ERP Master Data in a Post Go Live World
The fact that master data needs to be maintained and added to after ERP go-live should not come as a surprise to anyone associated with an ERP implementation. Thinking through who does the actual work, and what controls and procedures they should follow with ERP master data, however, is not something that most organizations have experience with, or address in advance, and it often ends up developing through trial-and-error.
The first decision you need to make about ERP master data is where corporate-wide data should reside. For example, if one computer company supplied all of the corporate laptops, you would want only one vendor information record for them, not many. Likewise, no matter how many different divisions of the company sell products to the same customer, you only want only one customer record. This is to control both the business agreement rules with the customers and vendors, and as a cross-check means of preventing fraud. After ERP is implemented, centralization of this type of function is often new, and invites the question as to where it belongs, who should supervise the activity, and what the service expectations are.
The second ERP master data decision you need to make is who will maintain business- specific or plant-specific data, and whether they will do so on a corporate level, a plant level, or some level in between.
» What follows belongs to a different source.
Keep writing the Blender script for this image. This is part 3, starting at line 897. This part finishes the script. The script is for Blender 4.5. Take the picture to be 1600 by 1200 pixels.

If it is maintained at an “in-between” level, is the function responsible for global data maintenance or only data from that country? Who in the organization is responsible for data consistency and service expectations?
Ownership
A third decision is whether all master data is going to be owned, in total, by a person or team, or rather, if different functional areas will own a segment of each master data record. As a general rule of thumb, the service level (how long it takes to load a new record or fix an existing record) is exponentially better when a small team owns the entire record, but that concentration of knowledge carries the increased risk of turmoil in the case of turnover or illness.
Another decision is who has responsibility for the calculations behind a new record. Clearly, there is an administrative task of entering a new product cost or a new bill of materials into ERP, but who has been designated to determine what the correct figures to enter should be? Does bill of material accuracy belong to finance, supply chain, engineering, or manufacturing? Or someone else entirely?
After several months of evaluating these types of questions – and there are more – you will reach the conclusion that master data is actually a strategic issue. You’ve never had data in a single format, in a single place, and without corporate governance, every functional area and every geographical region will feel empowered to define data fields as they see fit, just as they did with their local legacy systems. Taking firm control of ERP master data governance is a necessary step in retaining the “Enterprise” portion of ERP.